Computing the derivative of square root of a matrix

Question

maybe this is an idiot question, however I could not figure out how to solve it. Let $X =M_n(\mathbb{R})$ be the space of $n \times n$ matrix over the reals, then there exists two open neighborhoods of the identity, $U$ and $V$, such that the function $\phi: V \longrightarrow U$, $\phi(A) = \sqrt{A}$ is well defined and is differentiable at the identity $I$.Furthermore, what's $d\phi(I)(T)$ ? I was thinking in inverting the matrix $A = I - B$ by the usual $\sum_i B^{i}$ and then, somehow, find the unique square root.

Thanks in advance.

Answer 1

This looks like a straightforward application of inverse function theorem. Consider $$\psi \colon M_n(\mathbb{R}) \to M_n(\mathbb{R}); A \mapsto A^2$$

Then $\psi$ is continuously differentiable everywhere with derivative $d\psi(A)(T) = AT+TA$. At $A = I$, this is $T \mapsto 2T$, which is invertible.

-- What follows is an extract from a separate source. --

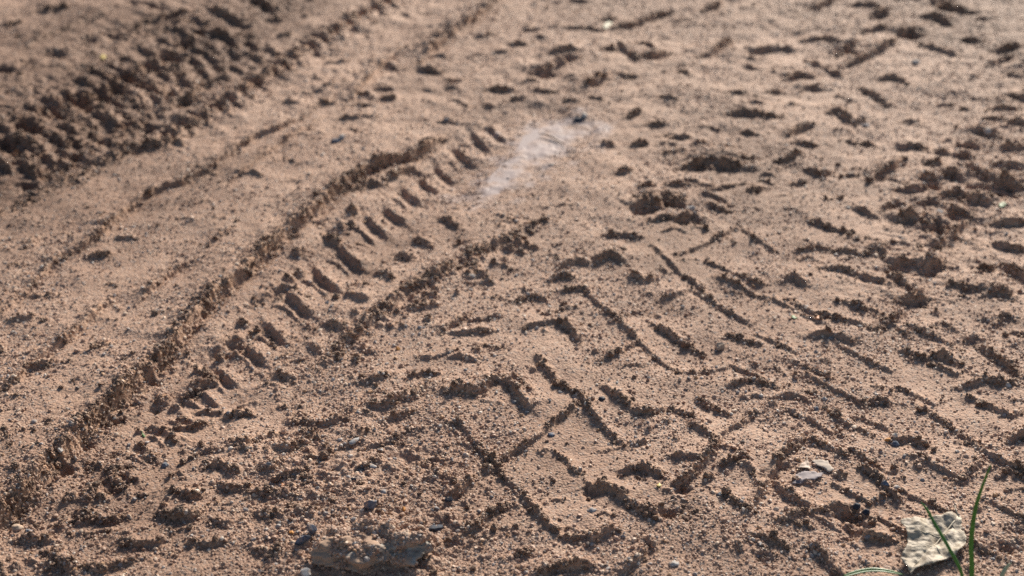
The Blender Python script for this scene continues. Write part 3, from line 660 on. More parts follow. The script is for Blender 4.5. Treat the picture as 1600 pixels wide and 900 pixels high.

Now conclude by the inverse function theorem (statement taken from wikipedia):

If the total derivative of a continuously differentiable function $F$ defined from an open set $U$ of $\mathbb{R}^n$ into $\mathbb{R}^n$ is invertible at a point $p$ (i.e., the Jacobian determinant of $F$ at $p$ is non-zero), then $F$ is an invertible function near $p$. That is, an inverse function to $F$ exists in some neighborhood of $F(p)$. Moreover, the inverse function $F^{-1}$ is also continuously differentiable.

Further, $$J_{F^{-1}}(F(p)) = [J_F(p)]^{-1}$$ where $[\cdot]^{-1}$ denotes matrix inverse and $J_G(q)$ is the Jacobian matrix of the function $G$ at the point $q$.